Neville Quist inspired from his teenage years by The Rolling Stones in Adelaide for his Saville Row menswear designs

Neville Quist (top right) was honoured for his menswear designs under the Saville Row label, influenced by Quist's obsession with The Rolling Stones.
The Rolling Stones inspired Adelaide’s Neville Quist, a five-times nominee for Australia’s leading menswear fashion designer, to start his hugely-successful Saville Row label.
The nephew of Adrian Quist, Australian Open tennis title winner and Davis Cup captain, the young Neville Quist had his life course changed by a schoolyard conversation at Sacred Heart College in Somerton Park in the early 1960s. Quist was hooked by talk about a band’s rebel lead singer who wore no shoes – “so unlike the Beatles”.
Three years later, the 13-year-old Quist joined 3,000 other young fans at Centennial Hall, Wayville Showgrounds, for the Roy Orbison concert – supported by a little-known rhythm and blues London band called The Rolling Stones. Quist couldn’t hear a thing above the screams but he was amazed by the Stones’ casual look.
Quist quit his first job as a fabric wholesaler, with night-time studies in business administration, to start his own Neville Quist Fashion Shirts in 1971. Two years later, the excitement around the Rolling Stones Exile On Main Street tour and album led Quist to change his company name to Saville Row fashions – after a famous Mayfair, London, street but with an extra L, as in Neville, and with a Rolling Stones link in mind.
A few weeks later the Rolling Stones played a riotous concert at Memorial Drive in Adelaide that saw 18 arrested and five people injured, including a police officer. “I remember Jagger coming out with a cape and a hat on and he bowed to the audience like a ballet dancer,” Quist recalled.
In 1989, Quist’s growing business brought him indirect contact with another music star.

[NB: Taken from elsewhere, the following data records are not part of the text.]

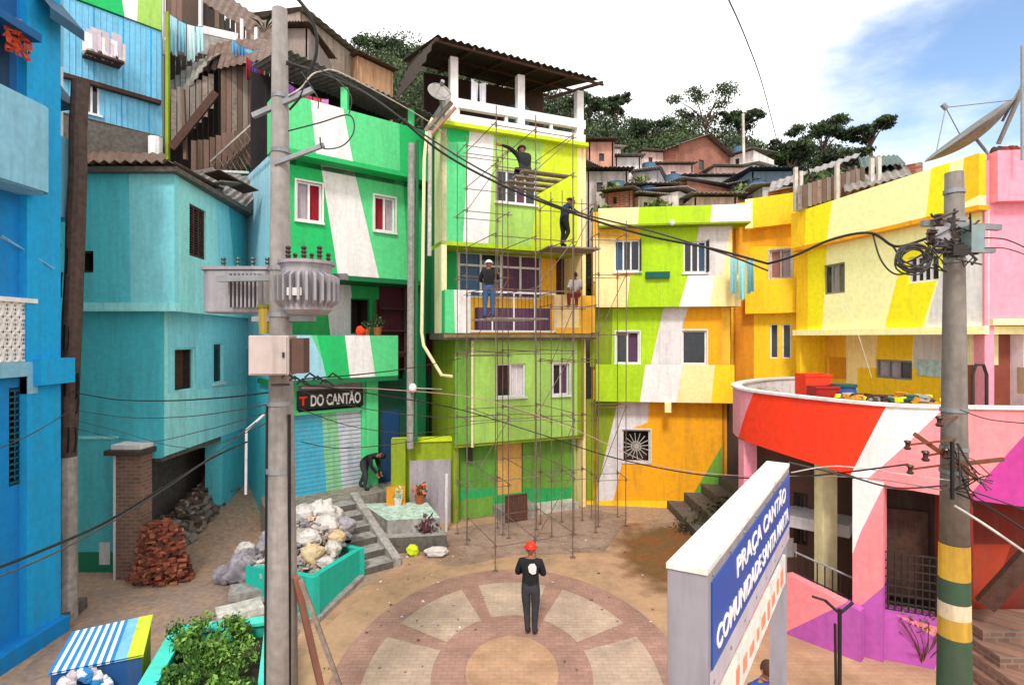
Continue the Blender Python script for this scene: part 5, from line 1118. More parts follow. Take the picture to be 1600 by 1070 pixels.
# ---- pink house at the right edge
R = thing('pink_house', (11, 11, 0), 'plain pink house cropped by the right edge of the photo', 'house')
W8 = Wall(XY(1546, 11.4), XY(1900, 11.0))
W8.panel('upper_wall', R, M['pink'], W8.Z(1570, 500), W8.Z(1570, 318)); W8.off(.22).panel('parapet', R, M['pink'], W8.Z(1570, 318)+.001, W8.Z(1570, 240), t=.3)
W8.off(-.5).panel('lower_wall', R, mat('brown_red_paint', '#8a4a38', dirt=.4), 3, W8.Z(1570, 500)-.002, regions=[([(1500, 480), (1560, 480), (1560, 570), (1500, 570)], M['cream'])])
beam('lower_beam', W8, 0, W8.len, W8.Z(1570, 508), W8.Z(1570, 498)-.003, -.5, .1, M['cream'], R); beam('balcony_wall', W8, .3, W8.len, W8.Z(1575, 612), W8.Z(1575, 572), .3, .5, mat('buff_paint', '#b99a7c', dirt=.3), R)
shell(R, [W8.o, W8.o+Vector((2.2, 6))], 3, W8.Z(1570, 250), M['pink'])
mb = MB(); random.seed(3)
for i in range(10): mb.ell(W8.pt(random.uniform(.1, .9), W8.Z(1570, 240)+.06, -.1), (random.uniform(.05, .2), .1, .12), M['maroon'] if i % 2 else M['tind'], 7, 5, jit=.2)
mb.build('roof_clutter', label='dark reddish odds and ends on the pink house parapet', cat='clutter', kind='stuff')
mb = MB(); mb.tube([P(1597, 250, 10.9), P(1597, 72, 10.9)], .03, M['steel'], 6); mb.build('antenna_mast', label='dark vertical mast cut by the right edge of the photo', cat='mast')
# large mesh dish
dish(P(1512, 204, 12.4), .95, (-.55, .12, .72), 'large mesh satellite dish seen edge-on above the yellow parapet', mat('mesh_dish', '#7d7a78', rough=.5, dirt=.3), mast=P(1545, 242, 12.2))
mb = MB(); mb.tube([P(1560, 225, 11.9), P(1600, 135, 11.6)], .05, mat('mesh_dish', '#7d7a78'), 6); mb.tube([P(1566, 190, 11.9), P(1600, 128, 11.6)], .03, M['steel'], 6); mb.build('dish_spar', label='grey metal spars rising right of the large satellite dish', cat='spar')
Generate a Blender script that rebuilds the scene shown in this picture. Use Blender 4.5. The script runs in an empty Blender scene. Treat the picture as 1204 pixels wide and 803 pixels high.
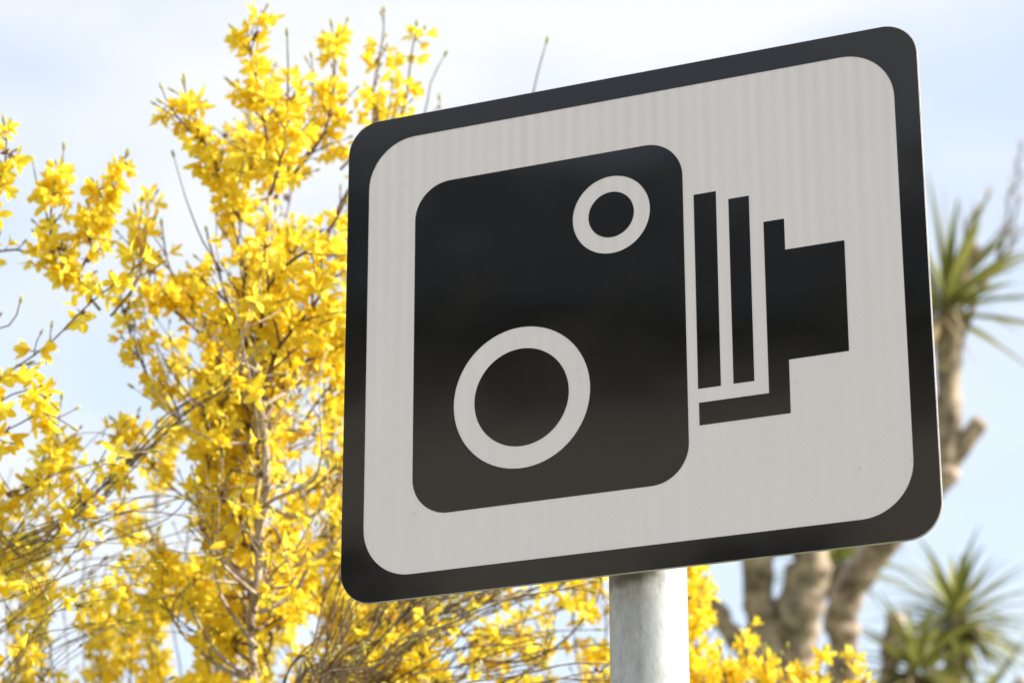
import bpy, bmesh, math, random
from mathutils import Vector, Matrix, noise
R = math.radians
random.seed(7)
scene = bpy.context.scene
COL = scene.collection

# ------------------------------------------------------------------ camera
S = 0.54                      # sign height in metres
ZC = 2.60                     # height of the sign's centre
CAM = Vector((1.8134*S, -4.6748*S, ZC-1.8836*S))
RX = Vector((0.91585, 0.40152, -0.00166))    # image right
DN = Vector((-0.13946, 0.31422, -0.93905))   # image down
FW = Vector((-0.37652, 0.86026, 0.34377))    # view direction
FPX = 3336.6                  # focal length in pixels of a 1204 px wide frame
cam_d = bpy.data.cameras.new('camera'); cam = bpy.data.objects.new('camera', cam_d); COL.objects.link(cam)
cam_d.sensor_width = 36; cam_d.lens = FPX/1204*36; cam_d.clip_end = 5000; cam_d.clip_start = 0.05
m3 = Matrix((RX, -DN, -FW)).transposed()
cam.matrix_world = Matrix.Translation(CAM) @ m3.to_4x4()
cam_d.dof.use_dof = True; cam_d.dof.focus_distance = 2.86; cam_d.dof.aperture_fstop = 7.8
scene.camera = cam
def at(px, py, d):            # a point seen at pixel (px,py) of the 1204x803 photo, d metres deep
    return CAM + d*(FW + RX*((px-602)/FPX) + DN*((py-401.5)/FPX))
def pix(p):
    v = p-CAM; z = v.dot(FW)
    return 602+FPX*v.dot(RX)/z, 401.5+FPX*v.dot(DN)/z

# ------------------------------------------------------------------ world and sun
SUN_EL, SUN_AZ = R(38), R(9)      # azimuth counted from +X towards +Y
w = bpy.data.worlds.new('World'); scene.world = w; w.use_nodes = True
nt = w.node_tree; nt.nodes.clear()
def N(t, tree=None, **k):
    n = (tree or nt).nodes.new(t)
    for a, v in k.items():
        if a in n.inputs: n.inputs[a].default_value = v
        else: setattr(n, a, v)
    return n
sky = N('ShaderNodeTexSky'); sky.sky_type = 'NISHITA'; sky.sun_disc = False
sky.sun_elevation = SUN_EL; sky.sun_rotation = R(90)-SUN_AZ; sky.air_density = 1.0; sky.dust_density = 1.5
tc = N('ShaderNodeTexCoord')
mp = N('ShaderNodeMapping'); mp.inputs['Scale'].default_value = (1, 1, 2.2); mp.inputs['Location'].default_value = (0.35, 0.1, 0.2)
nz = N('ShaderNodeTexNoise'); nz.inputs['Scale'].default_value = 5.5; nz.inputs['Detail'].default_value = 4; nz.inputs['Roughness'].default_value = 0.42
rp = N('ShaderNodeValToRGB'); rp.color_ramp.elements[0].position = 0.38; rp.color_ramp.elements[0].color = (0.50,)*3+(1,)
rp.color_ramp.elements[1].position = 0.60; rp.color_ramp.elements[1].color = (0.93,)*3+(1,)
mx = N('ShaderNodeMix'); mx.data_type = 'RGBA'
bg = N('ShaderNodeBackground'); bg.inputs['Strength'].default_value = 0.15
out = N('ShaderNodeOutputWorld')
L = nt.links.new
L(tc.outputs['Generated'], mp.inputs[0]); L(mp.outputs[0], nz.inputs['Vector']); L(nz.outputs[0], rp.inputs[0])
L(rp.outputs[0], mx.inputs[0]); L(sky.outputs[0], mx.inputs[6]); mx.inputs[7].default_value = (3.25, 3.3, 3.35, 1)
L(mx.outputs[2], bg.inputs[0]); L(bg.outputs[0], out.inputs[0])

sd = bpy.data.lights.new('sun', 'SUN'); sd.energy = 5.0; sd.angle = R(0.53); sd.color = (1, 0.95, 0.87)
so = bpy.data.objects.new('sun', sd); COL.objects.link(so)
sdir = Vector((math.cos(SUN_EL)*math.cos(SUN_AZ), math.cos(SUN_EL)*math.sin(SUN_AZ), math.sin(SUN_EL)))
so.rotation_euler = sdir.to_track_quat('Z', 'Y').to_euler()
vs = scene.view_settings
vs.view_transform = 'Standard'; vs.look = 'None'; vs.exposure = 1.05; vs.gamma = 1; vs.use_curve_mapping = False

# ------------------------------------------------------------------ helpers
def tag(o, label=None, cat=None, group=None, kind=None):
    if label: o['label'] = label
    if cat: o['category'] = cat
    if group: o['group'] = group
    if kind: o['kind'] = kind
    return o
def empty(name, loc):
    o = bpy.data.objects.new(name, None); COL.objects.link(o); o.location = loc; o.empty_display_size = .2
    return o
class MB:
    def __init__(s): s.v = []; s.f = []; s.m = []
    def face(s, idx, m=0): s.f.append(idx); s.m.append(m)
    def tube(s, pts, rad, n=6, m=0, cap=True, rough=0.0):
        k = len(pts); base = len(s.v); ref = None
        for i, p in enumerate(pts):
            t = (pts[min(i+1, k-1)]-pts[max(i-1, 0)])
            if t.length < 1e-9: t = Vector((0, 0, 1))
            t.normalize()
            if ref is None: ref = t.orthogonal().normalized()
            ref = (ref-t*ref.dot(t))
            if ref.length < 1e-6: ref = t.orthogonal()
            ref.normalize(); b = t.cross(ref)
            for j in range(n):
                a = 2*math.pi*j/n; r = rad[i]
                d = ref*math.cos(a)+b*math.sin(a)
                if rough: r *= 1+rough*noise.noise((p+d*rad[i])*(1.1/max(rad[i], .002)*.5))
                s.v.append(p+d*r)
        for i in range(k-1):
            for j in range(n):
                a = base+i*n+j; c = base+i*n+(j+1) % n
                s.face((a, c, c+n, a+n), m)
        if cap:
            s.face(tuple(base+(k-1)*n+j for j in range(n)), m)
            s.face(tuple(base+j for j in reversed(range(n))), m)
    def box(s, a, b, m=0):
        x0, y0, z0 = a; x1, y1, z1 = b; q = len(s.v)
        s.v += [Vector(p) for p in ((x0,y0,z0),(x1,y0,z0),(x1,y1,z0),(x0,y1,z0),(x0,y0,z1),(x1,y0,z1),(x1,y1,z1),(x0,y1,z1))]
        for f in ((0,3,2,1),(4,5,6,7),(0,1,5,4),(1,2,6,5),(2,3,7,6),(3,0,4,7)): s.face(tuple(q+i for i in f), m)
    def poly(s, pts, m=0):
        q = len(s.v); s.v += [Vector(p) for p in pts]; s.face(tuple(range(q, q+len(pts))), m)
    def build(s, name, mats, parent=None, smooth=True):
        me = bpy.data.meshes.new(name); org = parent_world(parent)
        me.from_pydata([tuple(v-org) for v in s.v], [], s.f)
        if not isinstance(mats, (list, tuple)): mats = [mats]
        for m in mats: me.materials.append(m)
        me.polygons.foreach_set('material_index', s.m)
        me.polygons.foreach_set('use_smooth', [smooth]*len(s.f))
        me.update()
        o = bpy.data.objects.new(name, me); COL.objects.link(o)
        if parent: o.parent = parent
        return o
def parent_world(p):
    v = Vector((0, 0, 0))
    while p: v = v+p.location; p = p.parent
    return v
def mat(name, col=(.5,.5,.5), rough=.6, metal=0, **k):
    m = bpy.data.materials.new(name); m.use_nodes = True
    b = m.node_tree.nodes['Principled BSDF']
    b.inputs['Base Color'].default_value = (*col, 1); b.inputs['Roughness'].default_value = rough; b.inputs['Metallic'].default_value = metal
    for a, v in k.items(): b.inputs[a.replace('_', ' ')].default_value = v
    return m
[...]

He’d developed the first animated patterned men's socks labelled as Johnny Dangerous and was sold throughout 13 European countries. Pacific Dunlop and Bond Underwear had a licensing agreement with Quist. This agreement blocked Michael Jackson use of the brand Dangerous on clothing for his tour and a resolution was negotiated with Quist.
Quist collaborated with Elders agribusiness in 2001 and became its international design consultant and developed Quist superfine knitwear, specialising in Australian merino wool sold nationwide and overseas. It won Quist knitwear accolades such as the "finest knitwear in the world". Quist was nominated five times as Australia's leading menswear fashion designer at the Australian Fashion Awards (1991-96).
With a main shop at King William Road, Hyde Park, Quist, who sponsored his own Formula Ford car during the Adelaide Formula 1 Grand Prix years, travelled the world with his business interests and saw The Rolling Stones in concert on most continents.
Wife Petrine and children Sam and Annabel also shared Quist’s Rolling Stones obsession and his impressive collection of Stones’ memorabilia, including more than 50 albums and every book ever published and specialist items bought on the internet and at auctions. The four Quists were able to walk from the North Adelaide family home in 2014 to see Mick Jagger and the Stones at Adelaide Oval.